The yen tumbled from near record highs on Monday after Japan intervened to curb the currency's export-damaging strength, while world stocks held above 2011 lows as expectations grew for more policy action in developed countries.

Japan spent an estimated 1 trillion yen ($13 billion) to sell the yen throughout Tokyo and London trading hours and is likely to leave extra liquidity from the intervention in the system. The Bank of Japan pledged to ease monetary policy further to bolster growth by buying assets such as stocks and bonds.

Japan's action follows an unexpected interest rate cut by Switzerland to weaken its currency on Wednesday.

There are expectations that may be the forerunner for fresh rounds of quantitative easing by the Federal Reserve and Bank of England, while the European Central Bank is under pressure to resume bond buying to ease the euro zone debt crisis.

This is going to be a long and drawn out campaign, since for Japan the Fed is more likely to cut than hike interest rates and thus the dollar remains pressured and for the Swiss there seems no resolution to the euro zone debt crisis, said Chris Turner, chief currency strategist at ING.

The dollar rose 3.7 percent to 79.90 yen, having fallen as low as 76.29 on Monday.

The MSCI world equity index <.MIWD00000PUS> fell 0.6 percent, although it stayed above the previous day's 2011 low. The index is on track for its biggest weekly gain in a year.

European stocks <.FTEU3> rose 0.2 percent while emerging stocks <.MSCIEF> fell 0.6 percent.

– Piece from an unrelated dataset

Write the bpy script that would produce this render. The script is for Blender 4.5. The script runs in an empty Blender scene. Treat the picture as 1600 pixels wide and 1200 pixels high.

Last year's Japanese FX intervention and easing by the Federal Reserve led to Brazil's finance minister Guido Mantega to declare a currency war was erupting as developed economies sought to weaken their currencies to support export growth.

This in turn boosted hot money inflows to emerging countries, fanning inflation and helping trigger interest rate rises by some central banks.

It seems a fresh chapter is opening up in the currency wars, with both Japanese and Swiss officials trying to draw lines in the sand regarding the strength in their currencies they are prepared to tolerate, Turner said.

U.S. crude oil was steady at $91.92 a barrel.

The dollar <.DXY> rose 0.8 percent against a basket of major currencies.

The euro was down 0.6 percent at $1.4240.

EUROPE DEBT BOUNCE

There were some positive moves in Europe. Speculation that the European Central Bank may resume its bond buying helped Italy's 10-year government bond yield fall back below 6 percent. Bund futures were down 33 ticks.

Speculation the Federal Reserve may buy Treasuries again contributed to a turnaround on Wall Street <.SPX> on Wednesday as the previous round involving $600 billion bond buying which ended in June supported risky assets.

Two former top Fed officials conditionally endorsed a further round of bond buying, according to the Wall Street Journal.

Italy and Spain have been under increased pressure in recent weeks as markets feel the size of the euro zone's bailout fund is too small to protect larger fringe economies if contagion from the Greek crisis cannot be stopped.

On the back of government intervention (in currency markets) there's improved expectation that the ECB could do something today - maybe a longer term repo or something in the secondary markets, a bond trader said.